Exercise requirements: Locate the word "empty" in the entries below, then gather every line that holds it.

(Rows from a 3D scene dataset)
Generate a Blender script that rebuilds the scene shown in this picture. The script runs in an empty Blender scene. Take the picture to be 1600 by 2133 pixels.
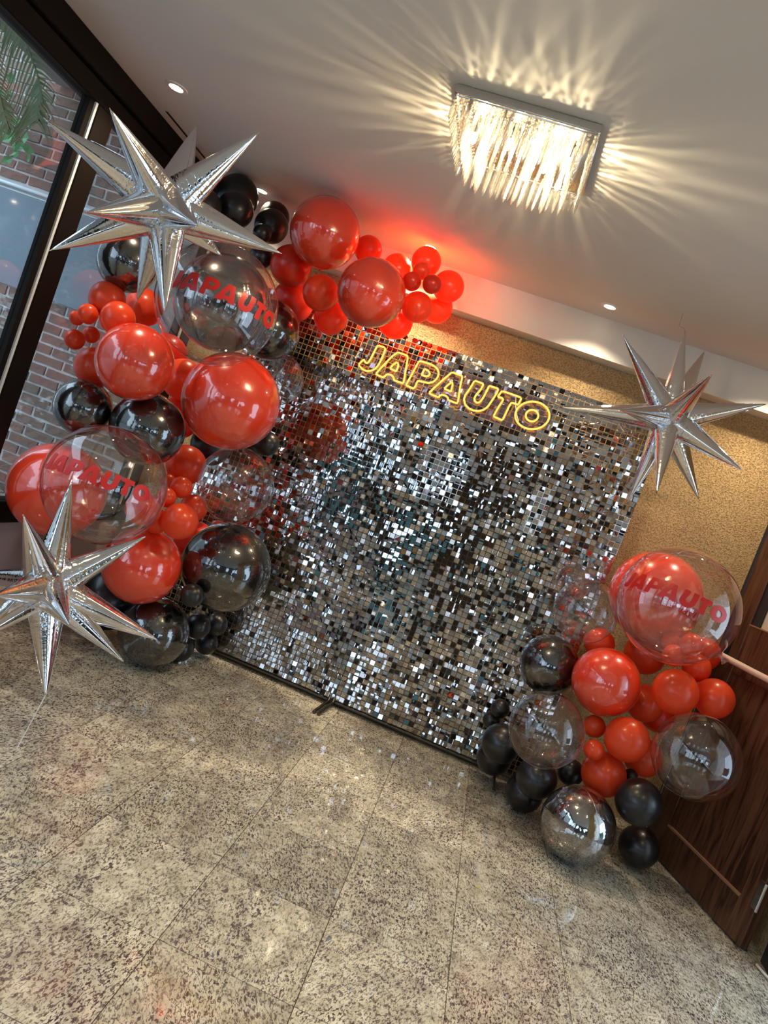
import bpy, bmesh, math, random
from mathutils import Vector, Matrix, Quaternion
from mathutils.geometry import tessellate_polygon
from mathutils import noise as mnoise
rng = random.Random(7)
EXPO = .38
SKY = 3.3
DL = 42
CHP = 6
GA = .7
GB = -.35
PI = math.pi
D = bpy.data
COL = bpy.context.scene.collection

# ------------------------------------------------------------ camera
cd = D.cameras.new('camera'); cam = D.objects.new('camera', cd); COL.objects.link(cam)
cd.sensor_fit = 'HORIZONTAL'; cd.sensor_width = 36; cd.lens = 36*1500/1600; cd.clip_start = .05; cd.clip_end = 200
def cam_matrix(yaw, pitch, roll):
    cz, sz, cx, sx, cy, sy = (math.cos(roll), math.sin(roll), math.cos(pitch), math.sin(pitch), math.cos(yaw), math.sin(yaw))
    m = Matrix(((cz,-sz,0),(sz,cz,0),(0,0,1))) @ Matrix(((1,0,0),(0,cx,-sx),(0,sx,cx))) @ Matrix(((cy,0,sy),(0,1,0),(-sy,0,cy)))
    r = [Vector((m[i][0], m[i][2], -m[i][1])) for i in range(3)]
    return Matrix((r[0], -r[1], -r[2])).transposed().to_4x4()
cam.matrix_world = Matrix.Translation((0,0,1.5)) @ cam_matrix(math.radians(8.2), math.radians(3.12), math.radians(20.5))
bpy.context.scene.camera = cam

# ------------------------------------------------------------ world, exposure
sc = bpy.context.scene
vs = sc.view_settings
sc.display_settings.display_device = 'sRGB'
vs.view_transform = 'Standard'; vs.look = 'None'; vs.gamma = 1; vs.use_curve_mapping = False; vs.exposure = EXPO
w = D.worlds.new('world'); sc.world = w; w.use_nodes = True
bgn = w.node_tree.nodes['Background']; bgn.inputs[0].default_value = (.62,.80,1,1); bgn.inputs[1].default_value = SKY
cy = sc.cycles
cy.max_bounces = 9; cy.diffuse_bounces = 3; cy.glossy_bounces = 5; cy.transmission_bounces = 6; cy.transparent_max_bounces = 24
cy.caustics_reflective = False; cy.caustics_refractive = False
cy.sample_clamp_indirect = 24.0; cy.sample_clamp_direct = 0
cy.use_denoising = True

# ------------------------------------------------------------ material helpers
def mat(name):
    m = D.materials.new(name); m.use_nodes = True
    return m, m.node_tree.nodes, m.node_tree.links
def setin(b, **k):
    for n, v in k.items():
        n = n.replace('_', ' ')
        if n in b.inputs: b.inputs[n].default_value = v if not isinstance(v, tuple) or len(v) == 4 else (*v, 1)
def simple(name, col, rough=.5, metal=0, **k):
    m, n, l = mat(name); b = n['Principled BSDF']
    setin(b, Base_Color=col, Roughness=rough, Metallic=metal, **k)
    return m
def bump(m, scale, strength, dist=.01, detail=4, coord='Object', extra=None):
    n, l = m.node_tree.nodes, m.node_tree.links; b = n['Principled BSDF']
    tc = n.new('ShaderNodeTexCoord'); t = n.new('ShaderNodeTexNoise'); t.inputs['Scale'].default_value = scale; t.inputs['Detail'].default_value = detail
    bp = n.new('ShaderNodeBump'); bp.inputs['Strength'].default_value = strength; bp.inputs['Distance'].default_value = dist
    l.new(tc.outputs[coord], t.inputs['Vector'])
    src = t.outputs['Fac']
    if extra:
        r = n.new('ShaderNodeValToRGB'); r.color_ramp.elements[0].position, r.color_ramp.elements[1].position = extra
        l.new(src, r.inputs[0]); src = r.outputs[0]
    l.new(src, bp.inputs['Height']); l.new(bp.outputs[0], b.inputs['Normal'])
    return m
def ramp(n, pts):
    r = n.new('ShaderNodeValToRGB'); e = r.color_ramp.elements
    while len(e) < len(pts): e.new(.5)
    for k, (p, c) in zip(e, pts): k.position = p; k.color = (*c, 1)
    return r
def mixc(n, l, fac, a, b, mode='MIX'):
    x = n.new('ShaderNodeMix'); x.data_type = 'RGBA'; x.blend_type = mode
    for s, v in ((0, fac), (6, a), (7, b)):
        if hasattr(v, 'is_linked') or isinstance(v, bpy.types.NodeSocket): l.new(v, x.inputs[s])
        else: x.inputs[s].default_value = v if s == 0 else (*v, 1)
    return x.outputs[2]

M = {}
M['ceiling'] = bump(simple('ceiling paint', (.76,.74,.71), .75), 60, .06, .002)
M['beam'] = simple('beam paint', (.80,.78,.74), .7)
def stucco():
    m = simple('tan stucco', (.55,.37,.185), .85); n, l = m.node_tree.nodes, m.node_tree.links
    b = n['Principled BSDF']; tc = n.new('ShaderNodeTexCoord')
    a = n.new('ShaderNodeTexNoise'); a.inputs['Scale'].default_value = 105; a.inputs['Detail'].default_value = 5; a.inputs['Distortion'].default_value = .8
    r = ramp(n, [(.34,(0,0,0)), (.5,(.75,.75,.75)), (.8,(1,1,1))])
    bp = n.new('ShaderNodeBump'); bp.inputs['Strength'].default_value = .9; bp.inputs['Distance'].default_value = .006
    l.new(tc.outputs['Object'], a.inputs[0]); l.new(a.outputs[0], r.inputs[0]); l.new(r.outputs[0], bp.inputs['Height']); l.new(bp.outputs[0], b.inputs['Normal'])
    l.new(mixc(n, l, r.outputs[0], (.40,.27,.13), (.66,.47,.235)), b.inputs['Base Color'])
    return m
M['stucco'] = stucco()
def granite():
    m, n, l = mat('polished granite'); b = n['Principled BSDF']
    tc = n.new('ShaderNodeTexCoord'); oi = n.new('ShaderNodeObjectInfo')
    off = n.new('ShaderNodeVectorMath'); off.operation = 'SCALE'; off.inputs[3].default_value = 9
    cx_ = n.new('ShaderNodeCombineXYZ'); l.new(oi.outputs['Random'], cx_.inputs[0]); l.new(oi.outputs['Random'], cx_.inputs[1])
    l.new(cx_.outputs[0], off.inputs[0])
    add = n.new('ShaderNodeVectorMath'); l.new(tc.outputs['Object'], add.inputs[0]); l.new(off.outputs[0], add.inputs[1])
    # grain direction differs a little from tile to tile
    rot = n.new('ShaderNodeVectorRotate'); rot.rotation_type = 'Z_AXIS'; l.new(add.outputs[0], rot.inputs['Vector'])
    ma = n.new('ShaderNodeMath'); ma.operation = 'MULTIPLY_ADD'; ma.inputs[1].default_value = GA; ma.inputs[2].default_value = GB
    l.new(oi.outputs['Random'], ma.inputs[0]); l.new(ma.outputs[0], rot.inputs['Angle'])
    def noise(sx, sy, scale, det, dist=0, rough=.55):
        mp = n.new('ShaderNodeMapping'); mp.inputs['Scale'].default_value = (sx, sy, 1); l.new(rot.outputs[0], mp.inputs[0])
        t = n.new('ShaderNodeTexNoise'); t.inputs['Scale'].default_value = scale; t.inputs['Detail'].default_value = det
        t.inputs['Distortion'].default_value = dist; t.inputs['Roughness'].default_value = rough
        l.new(mp.outputs[0], t.inputs[0]); return t.outputs[0]
    base = ramp(n, [(.30,(.44,.41,.32)), (.5,(.64,.61,.49)), (.70,(.80,.78,.66))]); l.new(noise(1,1,14,4), base.inputs[0])
    s1 = ramp(n, [(.50,(0,0,0)), (.565,(1,1,1))]); l.new(noise(1,.42,150,5,.9,.68), s1.inputs[0])
    s2 = ramp(n, [(.60,(0,0,0)), (.65,(1,1,1))]); l.new(noise(1,.6,60,2,.3), s2.inputs[0])
    dens = ramp(n, [(.33,(.5,.5,.5)), (.58,(1,1,1))]); l.new(noise(1,.5,5,3,.5), dens.inputs[0])
    f1 = n.new('ShaderNodeMath'); f1.operation = 'MULTIPLY'; l.new(s1.outputs[0], f1.inputs[0]); l.new(dens.outputs[0], f1.inputs[1])
    c = mixc(n, l, f1.outputs[0], base.outputs[0], (.07,.052,.058))
    f2 = n.new('ShaderNodeMath'); f2.operation = 'MULTIPLY'; l.new(s2.outputs[0], f2.inputs[0]); f2.inputs[1].default_value = .75
    c = mixc(n, l, f2.outputs[0], c, (.05,.035,.045))
    # long veins
    v = ramp(n, [(.455,(0,0,0)), (.5,(1,1,1)), (.545,(0,0,0))]); l.new(noise(1,.3,3.2,5,.8), v.inputs[0])
    f0 = n.new('ShaderNodeMath'); f0.operation = 'MULTIPLY_ADD'; l.new(s1.outputs[0], f0.inputs[0]); f0.inputs[1].default_value = .62; f0.inputs[2].default_value = .30
    f3 = n.new('ShaderNodeMath'); f3.operation = 'MULTIPLY'; l.new(v.outputs[0], f3.inputs[0]); l.new(f0.outputs[0], f3.inputs[1])
    f4 = n.new('ShaderNodeMath'); f4.operation = 'MULTIPLY'; l.new(f3.outputs[0], f4.inputs[0]); f4.inputs[1].default_value = .9
    c = mixc(n, l, f4.outputs[0], c, (.09,.06,.075))
    tone = n.new('ShaderNodeHueSaturation'); mr = n.new('ShaderNodeMapRange'); mr.inputs['To Min'].default_value = .88; mr.inputs['To Max'].default_value = 1.14
    l.new(oi.outputs['Random'], mr.inputs[0]); l.new(mr.outputs[0], tone.inputs['Value']); l.new(c, tone.inputs['Color'])
    l.new(tone.outputs[0], b.inputs['Base Color']); setin(b, Roughness=.055, IOR=1.75)
    return m
M['granite'] = granite()
M['grout'] = simple('dark grout', (.10,.085,.07), .8)
def brick():
    m, n, l = mat('brick'); b = n['Principled BSDF']; oi = n.new('ShaderNodeObjectInfo'); tc = n.new('ShaderNodeTexCoord')
    r = ramp(n, [(0,(.22,.155,.12)), (.3,(.30,.19,.145)), (.6,(.26,.19,.15)), (.85,(.42,.19,.145)), (1,(.33,.25,.20))]); l.new(oi.outputs['Random'], r.inputs[0])
    t = n.new('ShaderNodeTexNoise'); t.inputs['Scale'].default_value = 26; t.inputs['Detail'].default_value = 6; l.new(tc.outputs['Object'], t.inputs[0])
    l.new(mixc(n, l, t.outputs[0], r.outputs[0], (.17,.12,.10), 'MIX'), b.inputs['Base Color'])
    bp = n.new('ShaderNodeBump'); bp.inputs['Strength'].default_value = .7; bp.inputs['Distance'].default_value = .012; l.new(t.outputs[0], bp.inputs['Height']); l.new(bp.outputs[0], b.inputs['Normal'])
    setin(b, Roughness=.9); return m
M['brick'] = brick()
M['mortar'] = bump(simple('mortar', (.62,.62,.60), .95), 45, .8, .01)
M['plaster'] = bump(simple('blue grey plaster', (.22,.27,.31), .8), 20, .35, .01)
M['plum'] = simple('plum grey wall paint', (.34,.27,.28), .7)
M['frame'] = simple('dark bronze frame', (.008,.005,.004), .6, 0, Specular_IOR_Level=.12)
M['strip'] = simple('pale aluminium strip', (.82,.87,.9), .4, .1)
def pane(name='window glass', tint=(.96,.98,.98), ior=1.45, mul=1.0, add=0.0, edge=None):
    m, n, l = mat(name); n.remove(n['Principled BSDF']); out = n['Material Output']
    tr = n.new('ShaderNodeBsdfTransparent'); tr.inputs[0].default_value = (*tint, 1)
    gl = n.new('ShaderNodeBsdfGlossy'); gl.inputs['Roughness'].default_value = .012; gl.inputs[0].default_value = (1,1,1,1)
    fr = n.new('ShaderNodeFresnel'); fr.inputs[0].default_value = ior
    # use the front-face IOR on both sides: a film is equally reflective from inside
    geo = n.new('ShaderNodeNewGeometry')
    lw = n.new('ShaderNodeLayerWeight'); lw.inputs[0].default_value = .5
    pw = n.new('ShaderNodeMath'); pw.operation = 'POWER'; l.new(lw.outputs['Facing'], pw.inputs[0]); pw.inputs[1].default_value = 4.0
    ml = n.new('ShaderNodeMath'); ml.operation = 'MULTIPLY_ADD'; ml.inputs[1].default_value = .75*mul; ml.inputs[2].default_value = .05*mul+add; ml.use_clamp = True
    l.new(pw.outputs[0], ml.inputs[0])
    n.remove(fr); n.remove(geo)
    if edge:
        e = n.new('ShaderNodeMath'); e.operation = 'POWER'; l.new(lw.outputs['Facing'], e.inputs[0]); e.inputs[1].default_value = 3.0
        l.new(mixc(n, l, e.outputs[0], tint, edge), tr.inputs[0])
    mx = n.new('ShaderNodeMixShader'); l.new(ml.outputs[0], mx.inputs[0]); l.new(tr.outputs[0], mx.inputs[1]); l.new(gl.outputs[0], mx.inputs[2]); l.new(mx.outputs[0], out.inputs[0])
    return m
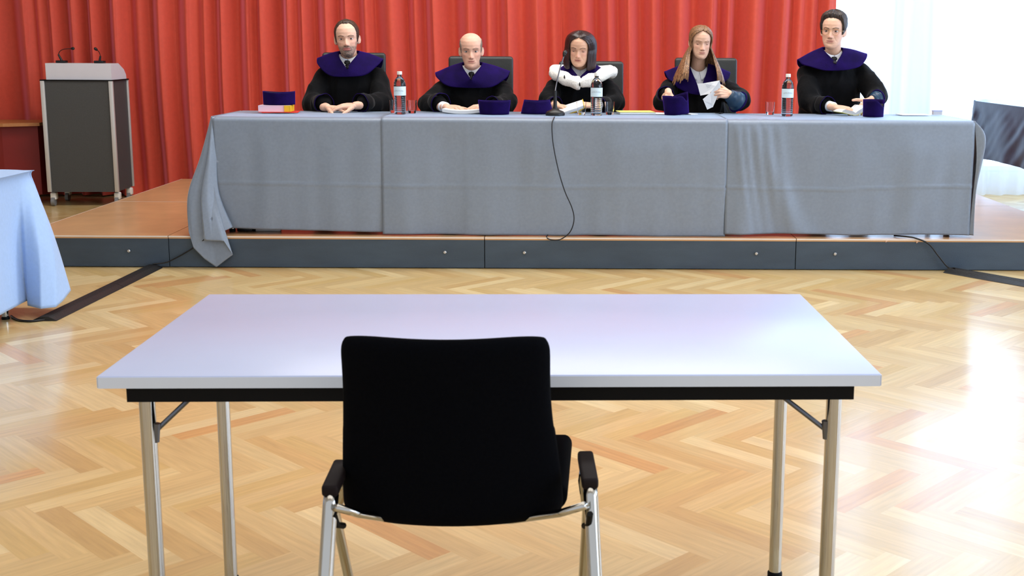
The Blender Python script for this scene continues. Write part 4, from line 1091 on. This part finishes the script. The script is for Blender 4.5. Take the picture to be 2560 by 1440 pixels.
def hair_cap(X, T, m, lo, hi=None, th=.008, thf=None, n=180, lv=90, strand=.0012, seed=0, z0=-.11, edge=.010, sx=1.0, hn=.003):
    """short hair: shell over the skull between two hairlines given over the azimuth (0 = forehead)"""
    mb = MB(); idx = {}; rows = []
    for i in range(lv):
        z = lerp(z0, .1179, i / (lv - 1)); row = []
        for j in range(n):
            az = 2 * PI * j / n; dg_ = abs(math.degrees(az if az < PI else az - 2 * PI)); s_ = az < PI
            zl = interp(lo, dg_)[0]; zl += hn * noise.noise(V((dg_ if s_ else -dg_) * .09, seed, 0)); zh = interp(hi, dg_)[0] if hi else 9
            t = min(sstep(0, edge, z - zl), sstep(0, edge, zh - z))
            p = head_surface(az, z, {}); x, y = p.x, p.y
            nrm = V(x, y - .01, max(0, z - .02) * 1.2).normalized()
            k = (thf(az, z) if thf else th) 
            st = strand * noise.noise(V(math.sin(az) * 38 + seed, math.cos(az) * 38, z * 12)) + strand * .6 * noise.noise(V(math.sin(az) * 90, math.cos(az) * 90, z * 20))
            q = p + nrm * (k * t + st * t - .003 * (1 - t))
            q.x *= sx
            row.append((mb.bm.verts.new(T @ q), t))
        rows.append(row)
    for A, B in zip(rows, rows[1:]):
        for j in range(n):
            c = (A[j], A[(j + 1) % n], B[(j + 1) % n], B[j])
            if max(v[1] for v in c) > .01: mb.bm.faces.new([v[0] for v in c])
    if max(v[1] for v in rows[-1]) > .01: mb.bm.faces.new([v[0] for v in rows[-1]])
    bmesh.ops.delete(mb.bm, geom=[v for v in mb.bm.verts if not v.link_faces], context='VERTS')
    return mb.build('hair', m, X, smooth=180)
def hair_long(X, T, m, openf, off, zend, flare, seed=0, n=220, lv=120, push=None, part=0., yoff=0., groove=.004, fwd=None, rim=0):
    """long hair: shell that follows the skull, then hangs, open round the face"""
    mb = MB(); rows = []
    for i in range(lv):
        v = i / (lv - 1); row = []
        for j in range(n):
            u = j / (n - 1)
            side = 2 * u - 1
            # z for this strand
            a0 = interp(openf, .118)[0]
            ze = zend(side); z = .1175 - (1 - math.cos(min(v / .3, 1) * PI / 2)) * .06 if v < .3 else lerp(.0575, ze, (v - .3) / .7)
            op = R(interp(openf, z)[0]); az = lerp(op, 2 * PI - op, u)
            zc = max(z, -.03); p = head_surface(az, min(zc, .1178), {'nose': 0})
            o = off(z) + groove * (noise.noise(V(u * 46 + seed, z * 2.0, 0)) + .6 * noise.noise(V(u * 110, z * 2.2, 4))) * sstep(.11, .06, z)
            nrm = V(p.x, p.y - .01, max(0, z - .01) * 1.3).normalized()
            if rim: o *= lerp(rim, 1, sstep(op, op + R(45), min(az, 2 * PI - az)))
            q = V(p.x, p.y, z if z < -.03 else p.z) + nrm * o
            if z < -.03:
                k = flare(side, -.03 - z); q.x += k * math.copysign(1, p.x) * abs(math.sin(az)) ** .5; 
                q.y += k * .3 * -math.cos(az) * (1 if math.cos(az) < 0 else -.0)
                if fwd: q.y += fwd(side, -.03 - z)
            if part and z > .03:
                q.z -= .006 * gs(q.x - part, .006) * sstep(.02, .06, z)
            w = T @ q
            if push and z < -.06: w = push(w, .016)
            row.append(mb.bm.verts.new(w))
        rows.append(row)
    for A, B in zip(rows, rows[1:]):
        for j in range(n - 1): mb.bm.faces.new((A[j], A[j + 1], B[j + 1], B[j]))
    mb.bm.faces.new(rows[0])
    o = mb.build('hair', m, X, smooth=180); solid(o, .006, -1); return o

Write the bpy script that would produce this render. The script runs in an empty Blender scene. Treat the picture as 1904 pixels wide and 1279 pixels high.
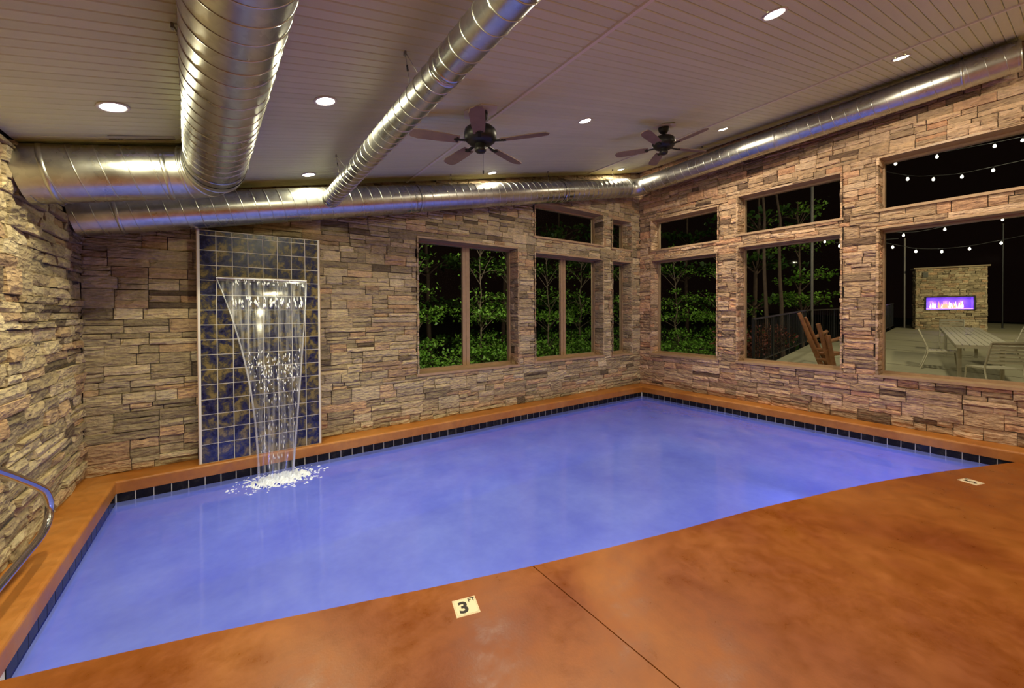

Exercise answer:
Generate a Blender script that rebuilds the scene shown in this picture. The script runs in an empty Blender scene. Take the picture to be 1600 by 2133 pixels.
Write the bpy script that would produce this render. The script runs in an empty Blender scene. Treat the picture as 1904 pixels wide and 1279 pixels high.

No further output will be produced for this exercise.